The listing below should be copied in full, word for word.

* [Provided material]:
- - - -

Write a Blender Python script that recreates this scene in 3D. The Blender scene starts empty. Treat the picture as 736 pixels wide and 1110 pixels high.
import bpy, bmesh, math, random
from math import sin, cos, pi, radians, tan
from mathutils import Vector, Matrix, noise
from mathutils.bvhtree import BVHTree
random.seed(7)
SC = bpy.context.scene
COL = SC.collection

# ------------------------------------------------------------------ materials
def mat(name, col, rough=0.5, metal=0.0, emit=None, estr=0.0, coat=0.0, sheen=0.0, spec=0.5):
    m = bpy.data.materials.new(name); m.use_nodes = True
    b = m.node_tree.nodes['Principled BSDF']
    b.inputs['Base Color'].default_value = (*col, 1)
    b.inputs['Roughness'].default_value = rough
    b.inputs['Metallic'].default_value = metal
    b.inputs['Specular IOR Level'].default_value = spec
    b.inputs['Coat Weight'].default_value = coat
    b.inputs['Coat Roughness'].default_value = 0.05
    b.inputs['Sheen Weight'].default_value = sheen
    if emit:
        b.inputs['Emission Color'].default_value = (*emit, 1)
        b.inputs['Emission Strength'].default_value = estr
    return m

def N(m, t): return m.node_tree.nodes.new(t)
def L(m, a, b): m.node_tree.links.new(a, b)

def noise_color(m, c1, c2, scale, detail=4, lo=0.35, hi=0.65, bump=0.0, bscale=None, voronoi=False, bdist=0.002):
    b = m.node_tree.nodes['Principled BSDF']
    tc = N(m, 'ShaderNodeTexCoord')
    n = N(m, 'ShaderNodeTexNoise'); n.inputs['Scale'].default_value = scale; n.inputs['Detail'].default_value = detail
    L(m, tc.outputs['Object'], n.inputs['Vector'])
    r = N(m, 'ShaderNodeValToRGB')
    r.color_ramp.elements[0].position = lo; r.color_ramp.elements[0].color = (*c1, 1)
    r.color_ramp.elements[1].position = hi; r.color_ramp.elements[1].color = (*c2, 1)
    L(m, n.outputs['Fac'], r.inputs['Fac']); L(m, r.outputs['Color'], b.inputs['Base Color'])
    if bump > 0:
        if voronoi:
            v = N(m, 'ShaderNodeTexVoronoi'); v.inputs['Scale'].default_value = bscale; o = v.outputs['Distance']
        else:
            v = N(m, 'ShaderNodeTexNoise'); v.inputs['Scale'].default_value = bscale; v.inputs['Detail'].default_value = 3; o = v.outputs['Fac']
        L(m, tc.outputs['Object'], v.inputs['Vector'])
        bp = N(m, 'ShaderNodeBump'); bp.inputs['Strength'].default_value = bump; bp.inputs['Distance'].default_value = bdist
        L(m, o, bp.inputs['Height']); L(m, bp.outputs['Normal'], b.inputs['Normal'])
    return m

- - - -

* [The completed task]:
Write a Blender Python script that recreates this scene in 3D. The Blender scene starts empty. Treat the picture as 736 pixels wide and 1110 pixels high.
import bpy, bmesh, math, random
from math import sin, cos, pi, radians, tan
from mathutils import Vector, Matrix, noise
from mathutils.bvhtree import BVHTree
random.seed(7)
SC = bpy.context.scene
COL = SC.collection

# ------------------------------------------------------------------ materials
def mat(name, col, rough=0.5, metal=0.0, emit=None, estr=0.0, coat=0.0, sheen=0.0, spec=0.5):
    m = bpy.data.materials.new(name); m.use_nodes = True
    b = m.node_tree.nodes['Principled BSDF']
    b.inputs['Base Color'].default_value = (*col, 1)
    b.inputs['Roughness'].default_value = rough
    b.inputs['Metallic'].default_value = metal
    b.inputs['Specular IOR Level'].default_value = spec
    b.inputs['Coat Weight'].default_value = coat
    b.inputs['Coat Roughness'].default_value = 0.05
    b.inputs['Sheen Weight'].default_value = sheen
    if emit:
        b.inputs['Emission Color'].default_value = (*emit, 1)
        b.inputs['Emission Strength'].default_value = estr
    return m

def N(m, t): return m.node_tree.nodes.new(t)
def L(m, a, b): m.node_tree.links.new(a, b)

def noise_color(m, c1, c2, scale, detail=4, lo=0.35, hi=0.65, bump=0.0, bscale=None, voronoi=False, bdist=0.002):
    b = m.node_tree.nodes['Principled BSDF']
    tc = N(m, 'ShaderNodeTexCoord')
    n = N(m, 'ShaderNodeTexNoise'); n.inputs['Scale'].default_value = scale; n.inputs['Detail'].default_value = detail
    L(m, tc.outputs['Object'], n.inputs['Vector'])
    r = N(m, 'ShaderNodeValToRGB')
    r.color_ramp.elements[0].position = lo; r.color_ramp.elements[0].color = (*c1, 1)
    r.color_ramp.elements[1].position = hi; r.color_ramp.elements[1].color = (*c2, 1)
    L(m, n.outputs['Fac'], r.inputs['Fac']); L(m, r.outputs['Color'], b.inputs['Base Color'])
    if bump > 0:
        if voronoi:
            v = N(m, 'ShaderNodeTexVoronoi'); v.inputs['Scale'].default_value = bscale; o = v.outputs['Distance']
        else:
            v = N(m, 'ShaderNodeTexNoise'); v.inputs['Scale'].default_value = bscale; v.inputs['Detail'].default_value = 3; o = v.outputs['Fac']
        L(m, tc.outputs['Object'], v.inputs['Vector'])
        bp = N(m, 'ShaderNodeBump'); bp.inputs['Strength'].default_value = bump; bp.inputs['Distance'].default_value = bdist
        L(m, o, bp.inputs['Height']); L(m, bp.outputs['Normal'], b.inputs['Normal'])
    return m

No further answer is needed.